Qu'importe si plus de 20 % de la population afghane est dispersée dans des camps de réfugiés en Iran ou au Pakistan. Qu'importe aussi si, après plus de vingt ans d'une guerre qui a poussé toute une partie de la population vers les villes, les vieux clans féodaux n'ont sans doute plus la même réalité sur le terrain. De toute façon, la préoccupation de Zaher Shah, de ses partenaires et de ses sponsors impérialistes, n'est pas de donner la parole à la population mais de donner au règlement qu'ils comptent lui imposer une apparence de légitimité.

D'ailleurs, tout aussi révélatrice est la composition du Conseil Suprême d'Unité Nationale mis en place sous la présidence de Zaher Shah. Pour l'instant, les seuls participants en sont les treize groupes formant l'Alliance du Nord, dont les forces n'ont jamais cessé de mener la lutte armée contre les taliban depuis leur entrée dans Kaboul, en 1996.

La nature politique de cette Alliance du Nord s'éclaircit lorsque l'on sait que son véritable titre est "Front Uni Islamique pour le Salut de l'Afghanistan". Les principales forces en sont des organisations intégristes comme la Société Islamique (tadjik sunnite), le Parti Wahdat (Hazara chiite) et le Parti Islamique Khalis (pachtoune sunnite), et une organisation islamique plus traditionnelle, le Mouvement National Islamique (ouzbèque sunnite). A ceux-là viennent s'ajouter d'autres groupes islamistes plus petits, intégristes ou plus traditionnels.

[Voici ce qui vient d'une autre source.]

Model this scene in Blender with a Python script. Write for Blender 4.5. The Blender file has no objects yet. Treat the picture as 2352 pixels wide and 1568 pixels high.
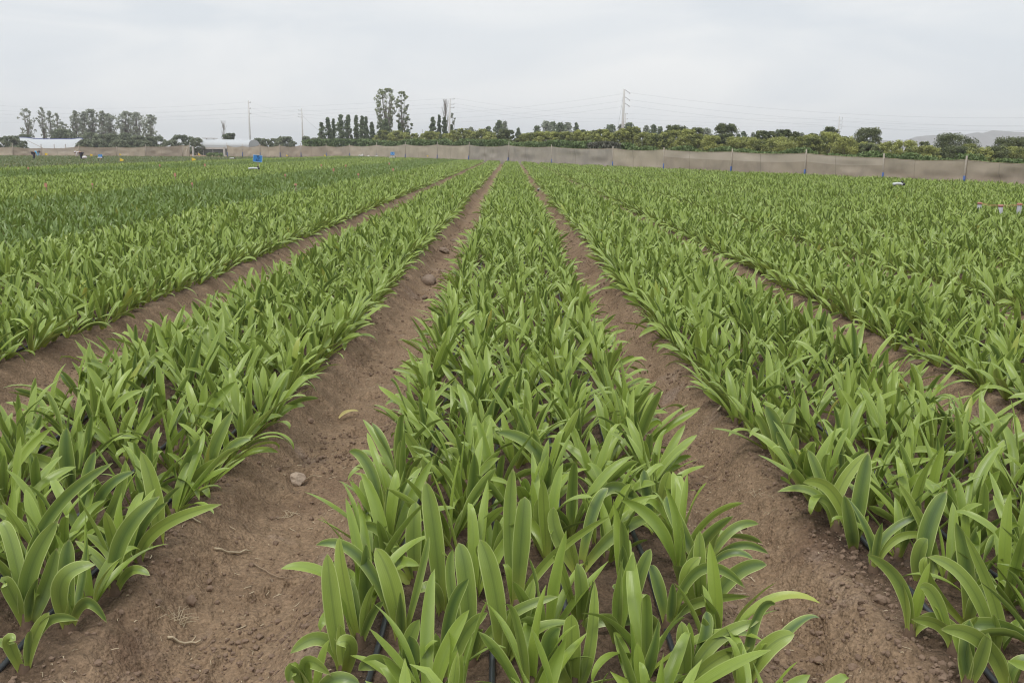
import bpy, math, random
import numpy as np
from mathutils import Vector, Matrix

# ------------------------------------------------------------------ camera, sky, light
W0, H0 = 2352.0, 1568.0          # pixel frame in which the photograph was measured
F = 2200.0
CAM_H = 1.65
PITCH = math.atan((784 - 345) / F)
YAW = 6 / F
ROLL = math.radians(0.5)
sc = bpy.context.scene
COL = sc.collection
cd = bpy.data.cameras.new('camera')
cam = bpy.data.objects.new('camera', cd)
COL.objects.link(cam)
cd.sensor_width = 36.0
cd.lens = 36.0 * F / W0
cd.clip_start = 0.05
cd.clip_end = 30000
cam.location = (0, 0, CAM_H)
Rm = (Matrix.Rotation(-YAW, 3, 'Z') @ Matrix.Rotation(math.pi / 2 - PITCH, 3, 'X') @ Matrix.Rotation(ROLL, 3, 'Z'))
cam.rotation_euler = Rm.to_euler()
sc.camera = cam
Rn = np.array(Rm)

sc.view_settings.view_transform = 'Standard'
sc.view_settings.look = 'None'
sc.view_settings.exposure = 0.0
sc.view_settings.gamma = 1.0
sc.view_settings.use_curve_mapping = False
sc.cycles.max_bounces = 6
sc.cycles.diffuse_bounces = 3
sc.cycles.transmission_bounces = 4
sc.cycles.transparent_max_bounces = 8
sc.cycles.volume_bounces = 0
sc.cycles.filter_width = 1.15
sc.cycles.use_denoising = True
sc.cycles.denoiser = 'OPENIMAGEDENOISE'
sc.cycles.denoising_prefilter = 'ACCURATE'

world = bpy.data.worlds.new("World")
sc.world = world
world.use_nodes = True
nt = world.node_tree
nt.nodes.clear()
SUN_EL, SUN_ROT = math.radians(62), math.radians(215)
sky = nt.nodes.new('ShaderNodeTexSky')
sky.sky_type = 'NISHITA'
sky.sun_disc = False
sky.sun_elevation = SUN_EL
sky.sun_rotation = SUN_ROT
sky.air_density = 1.5
sky.dust_density = 4.0
tc = nt.nodes.new('ShaderNodeTexCoord')
mp = nt.nodes.new('ShaderNodeMapping')
mp.inputs['Scale'].default_value = (2.6, 2.6, 10.0)
mp.inputs['Rotation'].default_value = (0.0, 0.05, 0)
mp.inputs['Location'].default_value = (3.1, 0.4, 0.7)
no = nt.nodes.new('ShaderNodeTexNoise')
no.inputs['Scale'].default_value = 1.3
no.inputs['Detail'].default_value = 5
no.inputs['Roughness'].default_value = 0.48
no.inputs['Distortion'].default_value = 0.6
ra = nt.nodes.new('ShaderNodeValToRGB')
ra.color_ramp.elements[0].position = 0.36
ra.color_ramp.elements[0].color = (0.80, 0.845, 0.895, 1)
ra.color_ramp.elements[1].position = 0.66
ra.color_ramp.elements[1].color = (0.985, 0.995, 1.0, 1)
sx = nt.nodes.new('ShaderNodeSeparateXYZ')
mr = nt.nodes.new('ShaderNodeMapRange')      # an overcast sky is brighter overhead
mr.inputs['From Min'].default_value = 0.15
mr.inputs['From Max'].default_value = 0.9
mr.inputs['To Min'].default_value = 1.0
mr.inputs['To Max'].default_value = 1.6
vm = nt.nodes.new('ShaderNodeVectorMath'); vm.operation = 'SCALE'
sk = nt.nodes.new('ShaderNodeVectorMath'); sk.operation = 'SCALE'; sk.inputs['Scale'].default_value = 0.1
mx = nt.nodes.new('ShaderNodeMix'); mx.data_type = 'RGBA'; mx.inputs['Factor'].default_value = 0.93
bg = nt.nodes.new('ShaderNodeBackground')
ow = nt.nodes.new('ShaderNodeOutputWorld')
L = nt.links.new
L(tc.outputs['Generated'], mp.inputs['Vector']); L(mp.outputs[0], no.inputs['Vector']); L(no.outputs[0], ra.inputs[0])
L(tc.outputs['Generated'], sx.inputs[0]); L(sx.outputs['Z'], mr.inputs['Value'])
L(ra.outputs[0], vm.inputs[0]); L(mr.outputs[0], vm.inputs['Scale'])
L(sky.outputs[0], sk.inputs[0])
L(sk.outputs[0], mx.inputs['A']); L(vm.outputs[0], mx.inputs['B'])
L(mx.outputs['Result'], bg.inputs['Color']); bg.inputs['Strength'].default_value = 1.0
L(bg.outputs[0], ow.inputs[0])

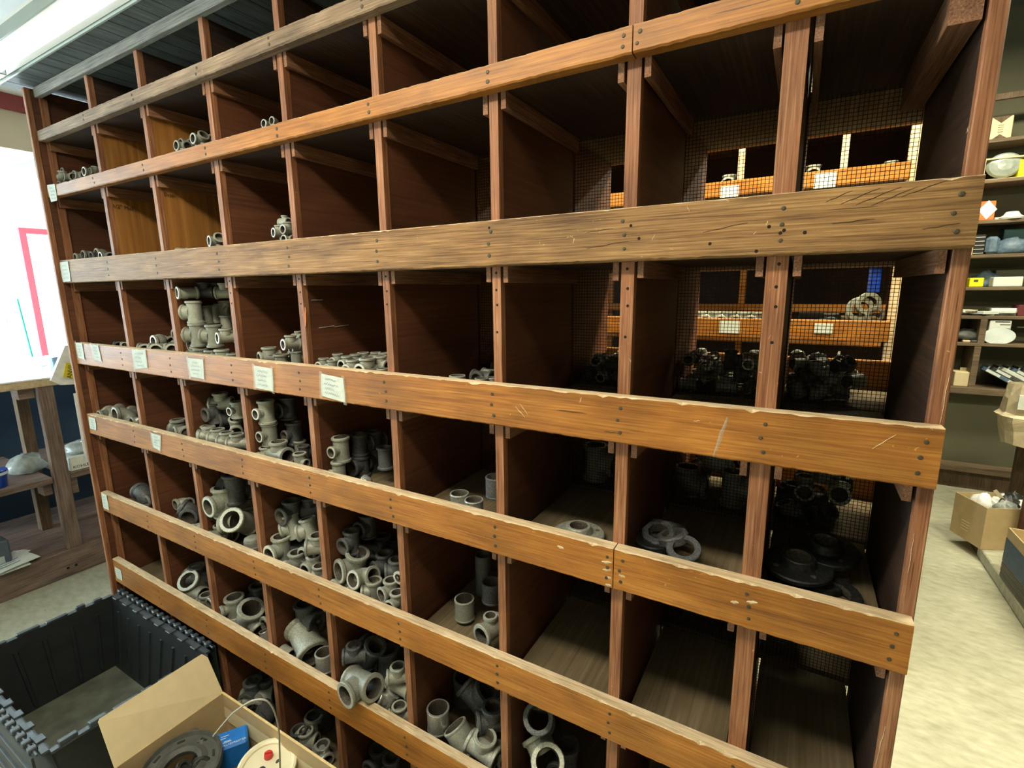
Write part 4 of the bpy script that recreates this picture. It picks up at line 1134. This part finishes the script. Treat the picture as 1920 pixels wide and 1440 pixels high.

Quant aux hommes forts de ce front, ce sont en particulier les tadjik Rabbani et Massoud (frère cadet du commandant Massoud, qui lui a succédé après son assassinat dans un attentat suicide début septembre), l'Ouzbèque Dostom et l'Hazara Khalili. Ce sont les mêmes qui, de 1992 à 1996, se livrèrent une guerre sanglante pour le pouvoir (elle fit 30 000 morts dans la seule ville de Kaboul), ouvrant ainsi la voie aux taliban. Certains, d'ailleurs, changèrent de camp bien des fois, en particulier Dostom, qui aida les taliban à conquérir le centre du pays.

Qui plus est, Zaher Shah a exprimé le souhait (et sans doute est-ce celui des USA), qu'une partie des chefs de guerre taliban se joignent à son Conseil Suprême d'Unité Nationale, ce qui ne pourrait qu'accentuer son caractère réactionnaire.

Autant dire que si ce sont ces forces-là que l'impérialisme compte amener dans ses fourgons en Afghanistan, la population n'est pas près de sortir de son asservissement. Et surtout pas les femmes dont Bush prétend découvrir le calvaire après cinq ans d'un régime venu au pouvoir grâce aux subsides de la CIA. Car si l'interprétation de la loi islamique par l'Alliance du Nord est moins stricte, elle s'en tient quand même à cette loi.

Il n'est pas dit non plus que cette combinaison politique - alliance circonstancielle de seigneurs de la guerre prêts à user de l'arme ethnique pour satisfaire leur soif de pouvoir - mette un terme à la guerre civile que subit la population ni à l'instabilité politique de l'Afghanistan qui menace toute la région depuis dix ans.

Dans tous les cas, que cette opération réussisse (et à quel prix, car encore faut-il que les taliban acceptent ou soient contraints de laisser la place) ou qu'elle échoue, ce sera la population afghane qui en fera les frais.